In many of the more relaxed civilizations on the Outer Eastern Rim of the Galaxy, the Hitch Hiker's Guide has already supplanted the great Encyclopedia Galactica as the standard repository of all knowledge and wisdom, for though it has many omissions and contains much that is apocryphal, or at least wildly inaccurate, it scores over the older, more pedestrian work in two important respects.
First, it is slightly cheaper; and secondly it has the words "Don't Panic" inscribed in large friendly letters on its cover."
The Hitchhiker's Guide to the Galaxy, Douglas Adams
Let's be honest - even though large parts of it are fairly clearly written by academics, or at the very least interested amateurs with considerable knowledge of their chosen area of expertise (however weird or picayune it may be), the fact that Wikipedia is open source means that there's always some chance that the best-researched, most thoughtfully-written article can be completely buggered up (even if temporarily) by some asshat vandal with nothing better to do. That's the best-case scenario for topics which are sufficiently arcane or dull to avoid attracting sustained attention by the hoi polloi. For current topics or anything having to do with the standard hot-button issues of race, sex, politics, religion, drug use/abuse, or U.S. foreign policy (or lack thereof) it's a real struggle to even write about such subjects from a neutral perspective in the first place, to say nothing of keeping the article from being rewritten, "corrected" or just plain defaced every half hour.
If I were a university professor, I'd probably look a bit askance at any student paper citing Wikipedia as a primary source, although for a lot of articles the bibliographical information at the end provides a slew of references to books, journal articles, or more heavily moderated online works which are perfectly fine sources.

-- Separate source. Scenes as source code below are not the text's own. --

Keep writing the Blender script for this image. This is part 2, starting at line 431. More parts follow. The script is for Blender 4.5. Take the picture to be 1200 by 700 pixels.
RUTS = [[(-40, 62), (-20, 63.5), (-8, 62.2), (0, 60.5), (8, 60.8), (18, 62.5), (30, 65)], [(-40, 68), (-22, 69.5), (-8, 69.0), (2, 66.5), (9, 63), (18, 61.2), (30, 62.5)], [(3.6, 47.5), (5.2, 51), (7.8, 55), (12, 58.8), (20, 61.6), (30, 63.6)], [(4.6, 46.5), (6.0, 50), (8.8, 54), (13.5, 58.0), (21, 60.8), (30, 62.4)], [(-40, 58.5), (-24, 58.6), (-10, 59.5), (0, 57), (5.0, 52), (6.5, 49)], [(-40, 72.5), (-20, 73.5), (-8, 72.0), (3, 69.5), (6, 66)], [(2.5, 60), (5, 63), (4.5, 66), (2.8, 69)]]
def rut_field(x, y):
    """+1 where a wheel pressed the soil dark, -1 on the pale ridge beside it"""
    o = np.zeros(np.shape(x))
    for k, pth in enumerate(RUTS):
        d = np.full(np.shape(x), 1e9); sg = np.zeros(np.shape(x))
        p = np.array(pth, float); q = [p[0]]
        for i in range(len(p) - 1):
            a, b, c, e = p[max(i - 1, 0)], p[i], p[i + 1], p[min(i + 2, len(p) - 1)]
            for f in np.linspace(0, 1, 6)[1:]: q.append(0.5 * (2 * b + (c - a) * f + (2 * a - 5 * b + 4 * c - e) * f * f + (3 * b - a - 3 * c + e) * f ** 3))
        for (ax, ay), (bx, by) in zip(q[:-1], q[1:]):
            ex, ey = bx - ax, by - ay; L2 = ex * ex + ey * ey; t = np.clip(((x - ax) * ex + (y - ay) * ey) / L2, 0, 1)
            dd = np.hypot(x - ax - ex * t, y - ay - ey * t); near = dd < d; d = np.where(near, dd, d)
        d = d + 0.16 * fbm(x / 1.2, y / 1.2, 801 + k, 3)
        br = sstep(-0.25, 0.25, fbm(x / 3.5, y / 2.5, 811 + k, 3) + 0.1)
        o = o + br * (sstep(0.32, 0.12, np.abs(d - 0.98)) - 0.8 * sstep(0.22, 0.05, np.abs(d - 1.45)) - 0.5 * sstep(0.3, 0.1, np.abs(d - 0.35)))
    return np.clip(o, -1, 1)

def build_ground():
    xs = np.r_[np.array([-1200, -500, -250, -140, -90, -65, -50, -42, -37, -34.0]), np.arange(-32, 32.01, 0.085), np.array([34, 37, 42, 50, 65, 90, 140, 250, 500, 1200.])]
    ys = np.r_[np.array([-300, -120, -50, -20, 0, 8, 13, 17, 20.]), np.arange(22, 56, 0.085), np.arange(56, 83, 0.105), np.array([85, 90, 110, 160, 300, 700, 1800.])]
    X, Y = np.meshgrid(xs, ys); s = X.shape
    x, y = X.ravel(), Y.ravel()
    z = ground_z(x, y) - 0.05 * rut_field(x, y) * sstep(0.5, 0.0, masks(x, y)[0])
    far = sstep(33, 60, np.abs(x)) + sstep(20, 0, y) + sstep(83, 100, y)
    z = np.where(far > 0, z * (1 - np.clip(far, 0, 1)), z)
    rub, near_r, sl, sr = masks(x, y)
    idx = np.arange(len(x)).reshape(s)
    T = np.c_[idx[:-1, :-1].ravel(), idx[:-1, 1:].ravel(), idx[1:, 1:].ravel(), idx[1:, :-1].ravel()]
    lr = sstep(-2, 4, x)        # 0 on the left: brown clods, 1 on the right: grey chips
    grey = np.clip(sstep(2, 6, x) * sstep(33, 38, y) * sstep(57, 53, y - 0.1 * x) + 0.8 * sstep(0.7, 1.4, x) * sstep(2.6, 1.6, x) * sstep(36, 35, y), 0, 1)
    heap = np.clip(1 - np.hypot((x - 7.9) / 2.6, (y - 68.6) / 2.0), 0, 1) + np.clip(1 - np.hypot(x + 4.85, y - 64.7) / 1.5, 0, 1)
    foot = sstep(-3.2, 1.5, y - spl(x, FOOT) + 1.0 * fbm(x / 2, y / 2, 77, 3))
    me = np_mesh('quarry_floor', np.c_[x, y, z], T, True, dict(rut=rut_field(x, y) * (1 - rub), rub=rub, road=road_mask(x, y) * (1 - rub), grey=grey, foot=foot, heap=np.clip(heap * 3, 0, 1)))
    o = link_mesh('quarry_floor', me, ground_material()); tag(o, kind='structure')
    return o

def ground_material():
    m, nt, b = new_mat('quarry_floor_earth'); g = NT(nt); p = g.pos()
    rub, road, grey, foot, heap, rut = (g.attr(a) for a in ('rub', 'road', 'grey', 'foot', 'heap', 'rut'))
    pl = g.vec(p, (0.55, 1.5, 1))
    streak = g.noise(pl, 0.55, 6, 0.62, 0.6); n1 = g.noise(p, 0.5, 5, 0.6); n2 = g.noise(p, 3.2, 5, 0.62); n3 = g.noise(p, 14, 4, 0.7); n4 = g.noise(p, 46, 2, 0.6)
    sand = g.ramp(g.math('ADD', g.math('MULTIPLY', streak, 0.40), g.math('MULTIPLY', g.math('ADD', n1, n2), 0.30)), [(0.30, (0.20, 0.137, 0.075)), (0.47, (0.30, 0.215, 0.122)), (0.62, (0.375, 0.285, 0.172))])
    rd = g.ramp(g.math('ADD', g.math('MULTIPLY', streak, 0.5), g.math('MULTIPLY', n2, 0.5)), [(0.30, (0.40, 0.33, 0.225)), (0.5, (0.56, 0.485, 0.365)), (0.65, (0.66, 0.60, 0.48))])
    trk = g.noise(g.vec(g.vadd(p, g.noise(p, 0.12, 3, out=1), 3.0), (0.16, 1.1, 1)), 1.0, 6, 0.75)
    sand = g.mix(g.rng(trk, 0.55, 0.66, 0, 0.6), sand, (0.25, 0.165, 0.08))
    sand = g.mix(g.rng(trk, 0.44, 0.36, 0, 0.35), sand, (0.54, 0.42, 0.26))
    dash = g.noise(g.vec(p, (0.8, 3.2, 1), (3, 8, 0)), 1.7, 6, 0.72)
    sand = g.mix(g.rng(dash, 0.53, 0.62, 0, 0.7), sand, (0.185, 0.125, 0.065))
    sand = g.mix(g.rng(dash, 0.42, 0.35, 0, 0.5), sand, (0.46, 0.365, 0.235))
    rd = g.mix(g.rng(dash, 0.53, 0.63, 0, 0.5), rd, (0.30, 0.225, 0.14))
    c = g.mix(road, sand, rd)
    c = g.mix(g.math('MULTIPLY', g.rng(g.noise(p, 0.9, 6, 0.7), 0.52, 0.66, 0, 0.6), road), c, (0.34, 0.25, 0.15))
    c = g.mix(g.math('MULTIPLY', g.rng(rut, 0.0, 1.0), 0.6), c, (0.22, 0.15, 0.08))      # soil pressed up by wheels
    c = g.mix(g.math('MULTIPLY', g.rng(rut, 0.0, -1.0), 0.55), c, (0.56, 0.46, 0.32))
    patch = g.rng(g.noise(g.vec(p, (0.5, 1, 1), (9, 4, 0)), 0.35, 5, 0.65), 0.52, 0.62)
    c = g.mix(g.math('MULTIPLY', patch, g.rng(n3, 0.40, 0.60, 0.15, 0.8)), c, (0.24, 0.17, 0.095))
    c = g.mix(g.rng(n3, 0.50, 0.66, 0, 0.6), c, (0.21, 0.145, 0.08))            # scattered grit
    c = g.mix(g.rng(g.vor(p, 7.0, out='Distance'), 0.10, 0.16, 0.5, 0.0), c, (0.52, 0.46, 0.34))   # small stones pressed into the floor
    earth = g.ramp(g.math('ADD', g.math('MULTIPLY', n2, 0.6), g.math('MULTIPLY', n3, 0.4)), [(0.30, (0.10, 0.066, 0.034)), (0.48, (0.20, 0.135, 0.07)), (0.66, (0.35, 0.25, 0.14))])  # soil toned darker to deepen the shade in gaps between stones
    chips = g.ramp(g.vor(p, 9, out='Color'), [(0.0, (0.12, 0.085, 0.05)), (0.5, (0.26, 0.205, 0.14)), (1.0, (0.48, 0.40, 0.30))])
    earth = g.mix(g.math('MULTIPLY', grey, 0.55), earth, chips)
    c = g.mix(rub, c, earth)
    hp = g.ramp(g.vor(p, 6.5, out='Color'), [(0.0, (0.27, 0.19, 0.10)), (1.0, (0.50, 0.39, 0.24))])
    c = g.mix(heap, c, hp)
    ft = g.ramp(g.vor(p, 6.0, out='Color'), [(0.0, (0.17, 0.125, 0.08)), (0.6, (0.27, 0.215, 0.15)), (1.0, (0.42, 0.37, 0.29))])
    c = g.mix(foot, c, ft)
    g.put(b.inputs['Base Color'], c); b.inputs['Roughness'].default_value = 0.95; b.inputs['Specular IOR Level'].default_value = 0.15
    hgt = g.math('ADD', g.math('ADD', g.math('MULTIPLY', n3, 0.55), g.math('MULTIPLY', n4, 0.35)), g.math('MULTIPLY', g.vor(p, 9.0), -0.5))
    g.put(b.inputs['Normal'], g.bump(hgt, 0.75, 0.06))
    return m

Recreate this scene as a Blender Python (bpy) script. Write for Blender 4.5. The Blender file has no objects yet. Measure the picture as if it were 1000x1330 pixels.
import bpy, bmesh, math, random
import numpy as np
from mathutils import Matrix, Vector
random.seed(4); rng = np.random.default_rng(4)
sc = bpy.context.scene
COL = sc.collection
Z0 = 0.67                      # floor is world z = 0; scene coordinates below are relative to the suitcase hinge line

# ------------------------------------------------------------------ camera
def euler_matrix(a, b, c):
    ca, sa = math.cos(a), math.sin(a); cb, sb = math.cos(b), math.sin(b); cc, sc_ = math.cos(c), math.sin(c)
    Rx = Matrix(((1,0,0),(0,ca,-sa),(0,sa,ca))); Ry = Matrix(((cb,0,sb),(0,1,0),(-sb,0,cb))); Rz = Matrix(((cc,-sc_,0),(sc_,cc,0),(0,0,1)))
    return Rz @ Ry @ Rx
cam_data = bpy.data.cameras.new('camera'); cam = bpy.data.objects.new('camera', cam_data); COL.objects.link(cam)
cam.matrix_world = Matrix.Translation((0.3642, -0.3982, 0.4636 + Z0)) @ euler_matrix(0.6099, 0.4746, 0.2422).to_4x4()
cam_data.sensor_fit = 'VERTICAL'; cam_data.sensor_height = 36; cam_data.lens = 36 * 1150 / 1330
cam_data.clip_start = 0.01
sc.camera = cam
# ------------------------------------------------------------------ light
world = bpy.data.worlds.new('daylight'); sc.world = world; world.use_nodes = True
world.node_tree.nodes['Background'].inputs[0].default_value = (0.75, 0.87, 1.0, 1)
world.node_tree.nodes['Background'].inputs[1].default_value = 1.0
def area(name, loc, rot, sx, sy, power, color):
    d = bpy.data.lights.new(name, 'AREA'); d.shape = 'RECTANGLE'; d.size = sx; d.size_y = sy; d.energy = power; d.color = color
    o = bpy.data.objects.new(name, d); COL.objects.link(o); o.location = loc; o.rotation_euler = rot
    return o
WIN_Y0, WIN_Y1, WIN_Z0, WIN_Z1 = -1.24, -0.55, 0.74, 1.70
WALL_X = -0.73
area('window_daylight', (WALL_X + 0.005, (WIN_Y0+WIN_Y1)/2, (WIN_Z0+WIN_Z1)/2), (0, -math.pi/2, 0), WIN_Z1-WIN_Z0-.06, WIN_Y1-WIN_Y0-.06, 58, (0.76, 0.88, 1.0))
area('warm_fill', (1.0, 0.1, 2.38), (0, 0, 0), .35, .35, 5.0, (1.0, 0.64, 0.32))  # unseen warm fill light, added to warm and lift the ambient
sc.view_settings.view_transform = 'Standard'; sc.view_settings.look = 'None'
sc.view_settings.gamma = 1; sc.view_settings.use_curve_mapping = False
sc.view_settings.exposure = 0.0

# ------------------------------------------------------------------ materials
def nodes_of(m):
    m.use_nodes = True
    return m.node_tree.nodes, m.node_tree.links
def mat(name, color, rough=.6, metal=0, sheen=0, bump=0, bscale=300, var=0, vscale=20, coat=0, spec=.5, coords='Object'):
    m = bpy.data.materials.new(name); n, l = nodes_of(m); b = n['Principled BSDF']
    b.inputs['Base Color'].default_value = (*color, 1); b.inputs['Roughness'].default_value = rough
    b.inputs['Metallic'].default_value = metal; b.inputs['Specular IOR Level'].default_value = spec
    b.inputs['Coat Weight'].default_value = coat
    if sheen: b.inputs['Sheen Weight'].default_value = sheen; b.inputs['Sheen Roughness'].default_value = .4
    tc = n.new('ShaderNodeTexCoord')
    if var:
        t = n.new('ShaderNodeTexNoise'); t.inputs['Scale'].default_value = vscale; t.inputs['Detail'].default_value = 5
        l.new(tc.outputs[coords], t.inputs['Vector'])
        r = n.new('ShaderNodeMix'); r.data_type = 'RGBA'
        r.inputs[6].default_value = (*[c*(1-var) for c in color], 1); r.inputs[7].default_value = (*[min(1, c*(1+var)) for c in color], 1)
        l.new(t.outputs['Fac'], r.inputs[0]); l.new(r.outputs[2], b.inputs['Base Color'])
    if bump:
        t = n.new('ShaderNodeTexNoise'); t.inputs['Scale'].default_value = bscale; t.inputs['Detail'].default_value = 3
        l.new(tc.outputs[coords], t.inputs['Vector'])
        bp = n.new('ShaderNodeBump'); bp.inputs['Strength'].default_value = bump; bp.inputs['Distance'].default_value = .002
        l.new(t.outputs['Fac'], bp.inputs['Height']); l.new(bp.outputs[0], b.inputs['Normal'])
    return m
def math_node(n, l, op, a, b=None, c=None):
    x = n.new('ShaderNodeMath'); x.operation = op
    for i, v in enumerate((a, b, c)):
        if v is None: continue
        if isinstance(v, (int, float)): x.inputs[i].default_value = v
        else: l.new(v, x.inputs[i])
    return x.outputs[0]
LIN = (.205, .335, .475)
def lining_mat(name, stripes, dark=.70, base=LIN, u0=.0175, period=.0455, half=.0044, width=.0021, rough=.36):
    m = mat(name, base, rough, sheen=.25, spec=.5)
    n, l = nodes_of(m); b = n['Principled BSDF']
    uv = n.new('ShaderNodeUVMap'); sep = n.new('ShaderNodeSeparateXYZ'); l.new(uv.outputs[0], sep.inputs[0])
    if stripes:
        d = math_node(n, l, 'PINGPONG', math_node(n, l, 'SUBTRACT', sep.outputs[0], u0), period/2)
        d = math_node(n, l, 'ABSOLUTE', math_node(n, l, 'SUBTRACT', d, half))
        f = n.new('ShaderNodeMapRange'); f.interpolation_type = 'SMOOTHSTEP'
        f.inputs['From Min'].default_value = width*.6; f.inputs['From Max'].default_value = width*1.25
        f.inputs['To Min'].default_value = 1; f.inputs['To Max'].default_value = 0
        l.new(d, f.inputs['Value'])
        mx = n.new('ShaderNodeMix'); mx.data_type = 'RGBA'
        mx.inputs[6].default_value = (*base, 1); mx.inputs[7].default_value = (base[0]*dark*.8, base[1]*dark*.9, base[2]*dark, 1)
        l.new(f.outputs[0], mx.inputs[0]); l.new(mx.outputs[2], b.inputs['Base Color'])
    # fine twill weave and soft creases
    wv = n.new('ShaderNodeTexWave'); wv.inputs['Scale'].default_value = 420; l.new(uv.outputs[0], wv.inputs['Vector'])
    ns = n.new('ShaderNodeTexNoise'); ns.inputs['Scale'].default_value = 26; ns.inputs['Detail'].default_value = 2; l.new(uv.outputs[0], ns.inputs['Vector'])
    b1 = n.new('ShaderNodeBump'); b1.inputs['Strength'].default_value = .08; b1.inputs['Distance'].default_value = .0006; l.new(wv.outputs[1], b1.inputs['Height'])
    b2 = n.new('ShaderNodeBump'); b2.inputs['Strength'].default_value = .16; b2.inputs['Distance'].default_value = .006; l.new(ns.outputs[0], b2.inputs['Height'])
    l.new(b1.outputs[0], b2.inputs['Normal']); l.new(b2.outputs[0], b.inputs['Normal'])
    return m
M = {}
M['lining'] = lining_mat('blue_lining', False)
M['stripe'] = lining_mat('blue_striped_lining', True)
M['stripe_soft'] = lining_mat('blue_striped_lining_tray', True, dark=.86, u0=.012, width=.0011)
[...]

For all its failings, though, I could spend hours on the Wikipedia site, just jumping from article to article. I love the fact that in nearly every article, there are links to at least a dozen articles on issues which are either related to the original topic or explore side topics in greater detail. The main reason I love the Wikipedia, though, is for the stuff it covers that no standard reference work would even consider worthy of attention - the massive quantity of subcultural in-jokes, endemic memes, and pop-culture references that comprise the current cultural zeitgeist.
Any kind of information, once it's "frozen" in some form (paper, CD, DVD, etc.) becomes history. History is useful, certainly, but the threat of posterity tends to make one selective in what one writes. Wikipedia is a new kind of creature - the possibility of perpetual flux (even if in practice substantial chunks of it remain more-or-less stable after being uploaded), of being a snapshot of the sum of human knowledge (or at least what the people who write it are interested in) right now. And while accuracy and depth may suffer to some extent (at least in the short term), the breadth of information contributed is, as far as I'm concerned, a fair trade.